Memorable and literary, I had double the pleasure with “All the Light We Cannot See,” which I read and listened to when it was first published on 2014. This beautifully written historical novel by Anthony Doerr is set in the lovely, sea-washed walled-city of Saint-Malo, France, in the period leading up to World War II, and the ensuing years of the war.

The audio book, read by Zach Appelman, is poetic, the words lilting and beautifully rendered, a perfect accompaniment to the novel.

Marie-Laure Blanc, a teenager blind since age 6, and her father flee Paris when the city comes under siege from the Germans. The pair take refuge in Saint-Malo with Marie-Laure’s uncle, who suffers from agoraphobia resulting from shell shock in the first World War.

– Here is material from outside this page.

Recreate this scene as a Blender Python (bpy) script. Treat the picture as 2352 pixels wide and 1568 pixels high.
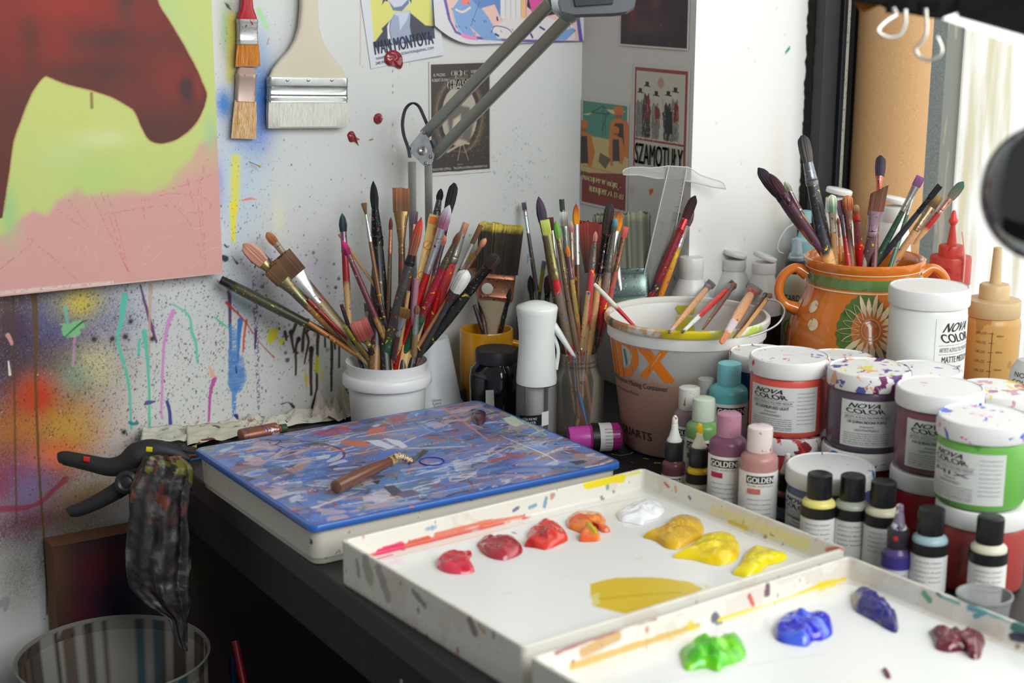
import bpy, math, random
import numpy as np
from mathutils import Matrix, Vector
for o in list(bpy.data.objects): bpy.data.objects.remove(o)
SC = bpy.context.scene
COL = SC.collection
# ------------------------------------------------------------------ camera
# table top is z = 0, x runs along the painted wall, the room corner is the origin
F = 3563.0
PITCH, ROLL, AZ = math.radians(13.59), math.radians(0.2), math.radians(32.0)
CAM = np.array([-1.3569, -1.9734, 0.623])
_fw = np.array([0, math.cos(PITCH), -math.sin(PITCH)]); _rt = np.array([1.0, 0, 0]); _up = np.cross(_rt, _fw)
_rt, _up = _rt*math.cos(ROLL)+_up*math.sin(ROLL), -_rt*math.sin(ROLL)+_up*math.cos(ROLL)
_X = np.array([math.cos(AZ), math.sin(AZ), 0]); _Y = np.array([-math.sin(AZ), math.cos(AZ), 0])
def _w(v): return np.array([v@_X, v@_Y, v[2]])
FW, RT, UP = _w(_fw), _w(_rt), _w(_up)
cam = bpy.data.cameras.new('camera'); co = bpy.data.objects.new('camera', cam); COL.objects.link(co)
co.matrix_world = Matrix([[RT[0], UP[0], -FW[0], CAM[0]], [RT[1], UP[1], -FW[1], CAM[1]], [RT[2], UP[2], -FW[2], CAM[2]], [0, 0, 0, 1]])
cam.sensor_width = 36.0; cam.lens = F/2352*36.0; cam.clip_start = 0.05
cam.dof.use_dof = True; cam.dof.focus_distance = 2.02; cam.dof.aperture_fstop = 5.0
SC.camera = co
# ------------------------------------------------------------------ light and exposure
SC.view_settings.view_transform = 'Standard'; SC.view_settings.look = 'None'
SC.view_settings.gamma = 1.0; SC.view_settings.use_curve_mapping = False
SC.view_settings.exposure = 0.0
wd = bpy.data.worlds.new('world'); SC.world = wd; wd.use_nodes = True
wd.node_tree.nodes['Background'].inputs[0].default_value = (0.93, 0.97, 1.0, 1)
wd.node_tree.nodes['Background'].inputs[1].default_value = 0.21
def area(name, loc, tgt, sx, sy, power, col):
    l = bpy.data.lights.new(name, 'AREA'); l.shape = 'RECTANGLE'; l.size = sx; l.size_y = sy; l.energy = power; l.color = col
    o = bpy.data.objects.new(name, l); COL.objects.link(o); o.location = loc
    o.rotation_euler = (Vector(tgt)-Vector(loc)).to_track_quat('-Z', 'Y').to_euler(); return o
area('window_daylight', (1.45, -1.35, 0.75), (-0.4, -0.85, 0.0), 2.2, 1.7, 62, (0.95, 0.98, 1.0))
area('front_fill', (-0.25, -2.6, 1.4), (-0.4, -0.4, 0.05), 2.0, 1.2, 64, (0.97, 0.995, 1.0))  # soft fill added from the camera side to brighten fronts, not a fixture
# ------------------------------------------------------------------ pixel rays onto real planes (photo frame 2352 x 1568)
def ray(px, py): return FW + RT*(px-1176)/F - UP*(py-784)/F
def Z(px, py, z=0.0):
    r = ray(px, py); return CAM + r*(z-CAM[2])/r[2]
def YP(px, py, y=0.0):
    r = ray(px, py); return CAM + r*(y-CAM[1])/r[1]
def XP(px, py, x=0.0):
    r = ray(px, py); return CAM + r*(x-CAM[0])/r[0]
def DP(px, py, d): return CAM + ray(px, py)*d
def depth(p): return float((np.array(p)-CAM)@FW)
# ------------------------------------------------------------------ colour and materials
def lin(c):
    c = np.array(c, float)/255.0
    return np.where(c <= 0.04045, c/12.92, ((c+0.055)/1.055)**2.4)
def rgba(c): l = lin(c); return (float(l[0]), float(l[1]), float(l[2]), 1)
_M = {}
def newmat(name):
    m = bpy.data.materials.new(name); m.use_nodes = True; return m, m.node_tree.nodes, m.node_tree.links, m.node_tree.nodes['Principled BSDF']
def mat(c, rough=0.5, metal=0.0, spec=0.4, coat=0.0, sss=0.0, name=None):
    k = ('m', tuple(c), rough, metal, spec, coat, sss)
    if k in _M: return _M[k]
    m, n, l, b = newmat(name or 'plain'); b.inputs['Base Color'].default_value = rgba(c); b.inputs['Roughness'].default_value = rough
    b.inputs['Metallic'].default_value = metal; b.inputs['Specular IOR Level'].default_value = spec; b.inputs['Coat Weight'].default_value = coat
    if sss: b.inputs['Subsurface Weight'].default_value = sss; b.inputs['Subsurface Radius'].default_value = (.01, .01, .01); b.inputs['Subsurface Scale'].default_value = 0.5
    # faint procedural wear so that nothing is perfectly uniform
    tc = n.new('ShaderNodeTexCoord'); nz = n.new('ShaderNodeTexNoise'); nz.inputs['Scale'].default_value = 60; nz.inputs['Detail'].default_value = 4
    l.new(tc.outputs['Object'], nz.inputs['Vector']); mp = n.new('ShaderNodeMapRange'); mp.inputs[1].default_value = .3; mp.inputs[2].default_value = .7
    mp.inputs[3].default_value = max(rough-.06, .02); mp.inputs[4].default_value = min(rough+.06, 1); l.new(nz.outputs['Fac'], mp.inputs[0]); l.new(mp.outputs[0], b.inputs['Roughness'])
    _M[k] = m; return m
def stained(c, stains, scale=40, amt=0.5, rough=0.5, metal=0.0, coat=0.0, vcol=False, stretch=(1, 1, 1), trans=0.0):
    """base colour (or the mesh's own colours) with hard edged procedural paint marks"""
    k = ('s', tuple(c) if c is not None else 0, tuple(map(tuple, stains)), scale, amt, rough, metal, coat, vcol, stretch, trans)
    if k in _M: return _M[k]
    m, n, l, b = newmat('paint_stained'); b.inputs['Roughness'].default_value = rough; b.inputs['Metallic'].default_value = metal; b.inputs['Coat Weight'].default_value = coat
    tc = n.new('ShaderNodeTexCoord'); oi = n.new('ShaderNodeObjectInfo')
    ad = n.new('ShaderNodeVectorMath'); ad.operation = 'ADD'; sc = n.new('ShaderNodeVectorMath'); sc.operation = 'SCALE'; sc.inputs['Scale'].default_value = 7.0
    cb = n.new('ShaderNodeCombineXYZ'); l.new(oi.outputs['Random'], cb.inputs[0]); l.new(oi.outputs['Random'], cb.inputs[1]); l.new(cb.outputs[0], sc.inputs[0])
    mpn = n.new('ShaderNodeMapping'); mpn.inputs['Scale'].default_value = stretch; l.new(tc.outputs['Object'], mpn.inputs[0])
    l.new(mpn.outputs[0], ad.inputs[0]); l.new(sc.outputs[0], ad.inputs[1])
    if vcol:
        a = n.new('ShaderNodeVertexColor'); a.layer_name = 'Col'; cur = a.outputs['Color']
    else:
        r = n.new('ShaderNodeRGB'); r.outputs[0].default_value = rgba(c); cur = r.outputs[0]
    for i, s in enumerate(stains):
        off = n.new('ShaderNodeVectorMath'); off.operation = 'ADD'; off.inputs[1].default_value = (i*3.1, i*1.7, i*.9); l.new(ad.outputs[0], off.inputs[0])
        nz = n.new('ShaderNodeTexNoise'); nz.inputs['Scale'].default_value = scale*(1+.35*i); nz.inputs['Detail'].default_value = 3; nz.inputs['Roughness'].default_value = .55; nz.inputs['Distortion'].default_value = .6
        l.new(off.outputs[0], nz.inputs['Vector']); cr = n.new('ShaderNodeMapRange'); th = .70-.16*amt; cr.inputs[1].default_value = th; cr.inputs[2].default_value = th+.02
        l.new(nz.outputs['Fac'], cr.inputs[0]); mx = n.new('ShaderNodeMix'); mx.data_type = 'RGBA'; l.new(cr.outputs[0], mx.inputs[0]); l.new(cur, mx.inputs[6]); mx.inputs[7].default_value = rgba(s); cur = mx.outputs[2]
    l.new(cur, b.inputs['Base Color'])
    if trans:
        t = n.new('ShaderNodeBsdfTranslucent'); l.new(cur, t.inputs[0]); ms = n.new('ShaderNodeMixShader'); ms.inputs[0].default_value = trans
        l.new(b.outputs[0], ms.inputs[1]); l.new(t.outputs[0], ms.inputs[2]); l.new(ms.outputs[0], n['Material Output'].inputs[0])
    _M[k] = m; return m
def vmat(rough=0.6, metal=0.0, coat=0.0, bump=0.0, bscale=300):
    k = ('v', rough, metal, coat, bump, bscale)
    if k in _M: return _M[k]
    m, n, l, b = newmat('painted_surface'); a = n.new('ShaderNodeVertexColor'); a.layer_name = 'Col'; l.new(a.outputs['Color'], b.inputs['Base Color'])
    b.inputs['Roughness'].default_value = rough; b.inputs['Metallic'].default_value = metal; b.inputs['Coat Weight'].default_value = coat; b.inputs['Coat Roughness'].default_value = .15
    if bump:
        tc = n.new('ShaderNodeTexCoord'); nz = n.new('ShaderNodeTexNoise'); nz.inputs['Scale'].default_value = bscale; nz.inputs['Detail'].default_value = 5; l.new(tc.outputs['Object'], nz.inputs['Vector'])
        bp = n.new('ShaderNodeBump'); bp.inputs['Strength'].default_value = bump; bp.inputs['Distance'].default_value = .001; l.new(nz.outputs['Fac'], bp.inputs['Height']); l.new(bp.outputs[0], b.inputs['Normal'])
    _M[k] = m; return m
def clear(c, alpha=0.15, rough=0.05, frost=0.0):
    """clear plastic or glass: see-through, with a gloss that grows at grazing angles and an optional frosting"""
    k = ('c', tuple(c), alpha, rough, frost)
    if k in _M: return _M[k]
    m, n, l, b = newmat('clear_plastic'); b.inputs['Base Color'].default_value = rgba(c); b.inputs['Roughness'].default_value = rough
    tr = n.new('ShaderNodeBsdfTransparent'); tr.inputs[0].default_value = (.97, .97, .97, 1); fr = n.new('ShaderNodeLayerWeight'); fr.inputs[0].default_value = .35
    mp = n.new('ShaderNodeMapRange'); mp.inputs[3].default_value = alpha; mp.inputs[4].default_value = min(1, alpha+.75); l.new(fr.outputs['Fresnel'], mp.inputs[0])
    ms = n.new('ShaderNodeMixShader'); l.new(mp.outputs[0], ms.inputs[0]); l.new(tr.outputs[0], ms.inputs[1])
    if frost:
        t = n.new('ShaderNodeBsdfTranslucent'); t.inputs[0].default_value = rgba(c); m2 = n.new('ShaderNodeMixShader'); m2.inputs[0].default_value = frost
        l.new(b.outputs[0], m2.inputs[1]); l.new(t.outputs[0], m2.inputs[2]); l.new(m2.outputs[0], ms.inputs[2])
    else: l.new(b.outputs[0], ms.inputs[2])
    l.new(ms.outputs[0], n['Material Output'].inputs[0]); _M[k] = m; return m
STEEL = mat((176, 178, 180), .28, .9, name='brushed_steel'); BLACKPL = mat((24, 25, 27), .42, name='black_plastic'); WHITEPL = mat((226, 228, 226), .38, sss=.1, name='white_plastic')
MIXP = [(196, 40, 36), (232, 190, 30), (52, 90, 170), (236, 236, 230), (40, 120, 90)]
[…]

Prior to leaving Paris, Marie-Laure’s father, the keeper of the keys in a museum there, created miniature models of their neighborhood to help his daughter find her way around. Intelligent, sweet natured and courageous, Marie-Laure adores her father, and mourns him endlessly when he leaves Saint-Malo on an unexplained mission, failing to return. Marie is left in the care of her uncle and the housekeeper, as the war escalates and the Germans occupy Saint-Malo.

Marie’s narrative is intertwined with that of Werner Pfennig, orphaned after his father dies in the mines. The boy has a gift for building and operating radios, a skill that makes him indispensable to the Nazis.

When Werner is admitted to a select school for Hitler youth, he appreciates the preferential treatment he receives. That gradually changes as he sees instructors encouraging students to torment weaker boys. Cracks widen in the foundation of Werner’s loyalty to the Nazis when his brave best friend is cruelly victimized for refusing to abuse another student.

Marie and Werner’s stories are equally soulful and addictive. Add a driven Nazi obsessively trying to find an enormous diamond once housed in a Paris museum, and other brilliantly drawn characters, and you’ve got a book that continues to hold mass appeal.

“All the Light You Cannot See” continues to reside on my “favorites” bookshelf. Some years after the novel was published, I had the opportunity to visit gorgeous Saint-Malo and the book really came to life in my head.

Though reviews of the new Netflix miniseries of “All the Light You Cannot See” aren’t very positive, long-time admirers of Doerr’s novel appear to be thumbing their noses at the critics—the discrepancy apparent on Rotten Tomatoes, an online professional critic review site.